Concern is also growing for the 1.5 million acres of trees in Kansas, comprising about 3 percent of the state's land area.

Most of the native forest is in the wetter, eastern third of the state -- where a $50 million to $100 million forest industry thrives, said Ray Aslin, state forester for the Kansas Forest Service.

But most of the concern is for the planted forests of western Kansas -- the windbreaks and shelterbelts painstakingly put in decades ago to control erosion and provide respite from relentless prairie winds.

"If this drought continues, we are going to be losing a large portion of some windbreaks," Aslin said.

Trees planted back in the 1930s and 1940s are beginning to get old, their root systems are not as aggressive and they are most likely to be affected by drought, he said. District foresters are reporting the drought is even affecting cedars, the backbone of many of these windbreaks. Younger trees with less developed root systems are also at risk.

Groundwater resources are yet another problems spot, especially on the dwindling Ogallala Aquifer.

Hank Hansen, executive director of the Southwest Kansas Groundwater Management District in Garden City, said there is definitely an increase in usage, but because of the drought many farmers aren't able to keep up. Crops are burning up in spite of irrigation.

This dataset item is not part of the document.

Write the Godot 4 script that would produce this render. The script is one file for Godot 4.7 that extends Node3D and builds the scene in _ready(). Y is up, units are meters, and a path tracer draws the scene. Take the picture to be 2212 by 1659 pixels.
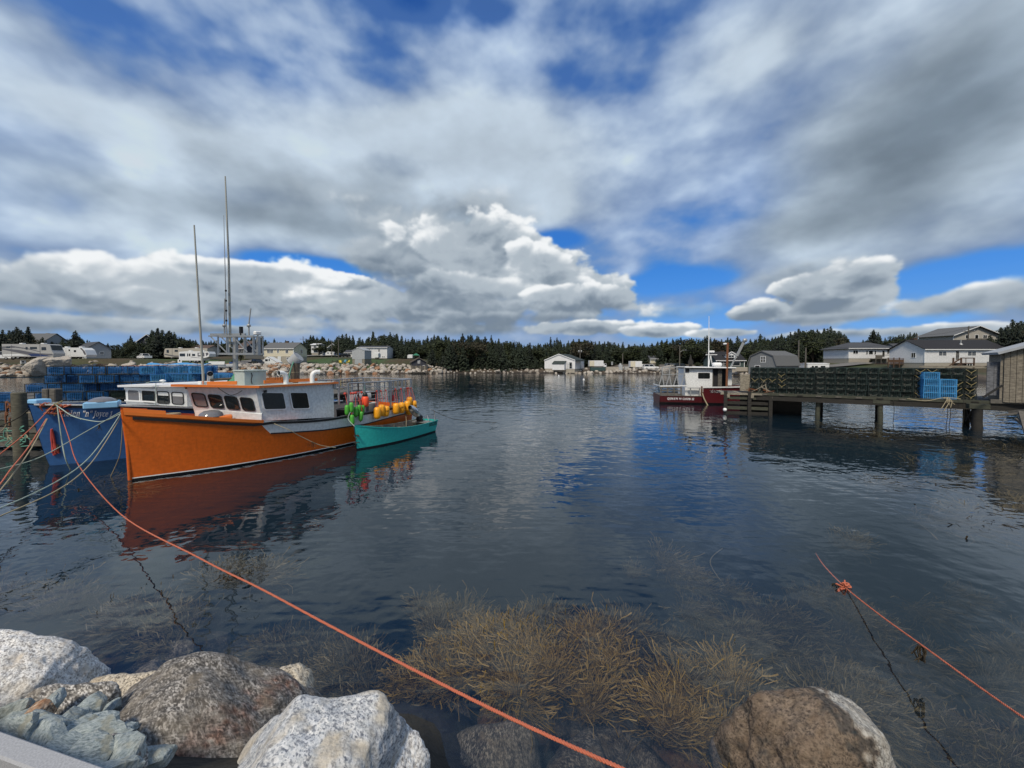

Even before the drought, irrigated lands were not profitable because of the high price of gas used to run the wells, low crop prices and decreased capacity of water wells.

The drought's overall effect on groundwater resources probably won't be known until January, when the Kansas Geological Survey measures 1,500 wells in the western third of the state to see how far groundwater levels have dropped.

By that time the water table would have stabilized from this summer's heavy pumping, and will give researchers a more accurate reading of levels.

"I don't think we know what we are going to see when we go out there -- you expect declines when pumping has been as heavy," said Rex Buchanan, associate director of the Kansas Geological Survey.

More apparent now are declines in stream flows, and concern over the interaction between streams and aquifers, he said.

The Arkansas River near Coolidge is at its lowest level since 1977, when it last went dry there, Buchanan said. And the Kansas Department of Agriculture has restricted groundwater pumping along the Republican River because low flows.

Throughout western Kansas, stream flows are so low that U.S. Geological Survey figures show one-third of the state's rivers don't have enough water to meet minimum state-established river-flow levels.